Se nota en ellos una tranquilidad, paciencia o indolencia ante una queja que no parece tener relación con lo que en realidad ocurre. Porque, ¿qué sentido tiene derramar una lata de sopa de tomates, un puré de papas, a un Van Gogh o a un Monet, o pegarse las manos al marco del cuadro de La Maja Desnuda, en el Museo de El Prado.
Frente a semejantes ‘hechos vandálicos’ de estos supuestos ecologistas muy pocos en el mundo han levantado la voz. Más bien parecen, con su silencio, admitir que está bien estos atentados contra el arte, contra la cultura y contra la misma civilidad y civilización.
Lo más insensato y absurdo de estos hechos es la protesta de unos jóvenes a quienes les dejaron por dos días retenidos en las instalaciones de uno de los museos, al quejarse porque no les permitieron ir al baño para asearse y hacer sus necesidades. Fueron dos noches a oscuras que pasaron estos manifestantes, quienes ‘se sintieron nerviosos’, antes de que el personal de seguridad llamara a la policía.
Los de Futuro Vegetal en Madrid fueron más al grano. Con sus caritas de ‘niños de mamá y papá’ pegaron sus manitas a las obras mientras una encargada del museo, atribulada, nerviosa y con voz quebrada, regañaba a quienes osaban filmar con sus móviles la escena.
No sé si para impedir la propagación de la noticia o en apoyo a los chicuelos, lo cierto era que esa escena era de lo más tragicómica.
Usar las obras de arte que pertenecen al repertorio de la cultura universal es un acto que, a todas luces, resulta poco civilizado y tolerable.

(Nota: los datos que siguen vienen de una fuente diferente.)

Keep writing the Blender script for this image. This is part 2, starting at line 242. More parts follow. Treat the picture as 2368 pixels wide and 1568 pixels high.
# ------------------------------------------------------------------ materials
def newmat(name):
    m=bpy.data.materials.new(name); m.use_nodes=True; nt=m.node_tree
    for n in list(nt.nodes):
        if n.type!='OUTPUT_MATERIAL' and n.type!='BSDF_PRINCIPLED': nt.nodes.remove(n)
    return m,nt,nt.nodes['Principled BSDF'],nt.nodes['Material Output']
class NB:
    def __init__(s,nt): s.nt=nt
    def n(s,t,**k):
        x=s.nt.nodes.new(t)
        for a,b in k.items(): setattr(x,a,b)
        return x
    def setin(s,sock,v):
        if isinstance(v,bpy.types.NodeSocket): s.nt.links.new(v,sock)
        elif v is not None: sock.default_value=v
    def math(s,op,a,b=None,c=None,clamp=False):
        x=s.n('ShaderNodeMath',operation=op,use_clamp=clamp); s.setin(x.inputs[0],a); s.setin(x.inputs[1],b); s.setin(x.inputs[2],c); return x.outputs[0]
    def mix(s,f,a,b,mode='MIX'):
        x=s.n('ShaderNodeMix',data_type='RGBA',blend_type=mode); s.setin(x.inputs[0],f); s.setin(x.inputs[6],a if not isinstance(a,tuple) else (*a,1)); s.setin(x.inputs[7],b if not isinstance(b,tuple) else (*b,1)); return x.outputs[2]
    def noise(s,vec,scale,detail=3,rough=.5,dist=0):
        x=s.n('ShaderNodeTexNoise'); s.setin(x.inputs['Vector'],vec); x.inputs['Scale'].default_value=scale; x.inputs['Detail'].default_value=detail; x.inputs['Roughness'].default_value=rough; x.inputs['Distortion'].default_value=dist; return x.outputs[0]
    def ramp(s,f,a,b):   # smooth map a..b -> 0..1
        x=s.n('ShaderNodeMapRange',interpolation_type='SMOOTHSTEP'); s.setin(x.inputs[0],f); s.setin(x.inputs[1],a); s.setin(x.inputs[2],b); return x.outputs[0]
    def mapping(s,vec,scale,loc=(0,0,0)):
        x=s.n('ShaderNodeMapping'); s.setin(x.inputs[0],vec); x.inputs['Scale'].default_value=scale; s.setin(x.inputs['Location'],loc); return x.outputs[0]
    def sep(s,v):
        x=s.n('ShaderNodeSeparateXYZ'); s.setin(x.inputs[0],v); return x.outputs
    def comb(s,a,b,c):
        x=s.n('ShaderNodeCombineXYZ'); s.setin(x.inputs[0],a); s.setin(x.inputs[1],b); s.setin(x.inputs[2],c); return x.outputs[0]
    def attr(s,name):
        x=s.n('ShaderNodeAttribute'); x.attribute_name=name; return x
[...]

En lo personal, no sería tanto la amonestación por trasgresión e intento de ultraje a una obra de arte, sino como lo he mencionado, la intolerable pasividad de una ciudadanía que ve como un acto ‘normal’ de protesta, el uso de la violencia (-porque obviamente lo es) para intentar destruir bienes culturales de la civilización.
Lo menos que se debe catalogar semejante afrenta contra el arte y la cultura es como intento de ‘crimen ecológico’ y a quienes lo permiten, por acción u omisión, en sancionarlos judicial y moralmente por permanecer impasibles y no hacer nada para impedirlo.
Como cosas de la ‘política ecológica’, esto que ocurre contra las obras de arte se viene ejecutando y de pronto, el mundo despierta una mañana enterándose de que en una ciudad de Egipto se reúnen algunos líderes mundiales para hablar del calentamiento global y sus secuelas. Pero nada advierten de que en sus propias narices ocurren estos incidentes. Unos hablan de preservar el medio ambiente, como el ‘carnicero’ del régimen venezolano, quien permite el ecocidio al sur de Venezuela, y, en el balneario de Sharm el-Sheikh, en el Mar Rojo, entrecruzan sus discursos de hipocresía.
Tal parece que estos grupos de ecologistas están unidos a ciertos dignatarios para llamar la atención, inflar la burbuja de la información, arrastrar a estos chicuelos para que peguen sus manitas a las obras de arte, tomarse unas foticos y, después, continuar con el festín de la destrucción de casquetes polares para tomar güisqui con hielo puro, deforestar bosques y selvas, como en el Arco Minero al sur de Venezuela, donde sus empresas extraen el ‘oro de sangre’ para enviar a las grandes trasnacionales.
Las obras de arte, hoy, indefensas, parece que no tienen dolientes. No tienen quien las defiendan de los furibundos ecologistas.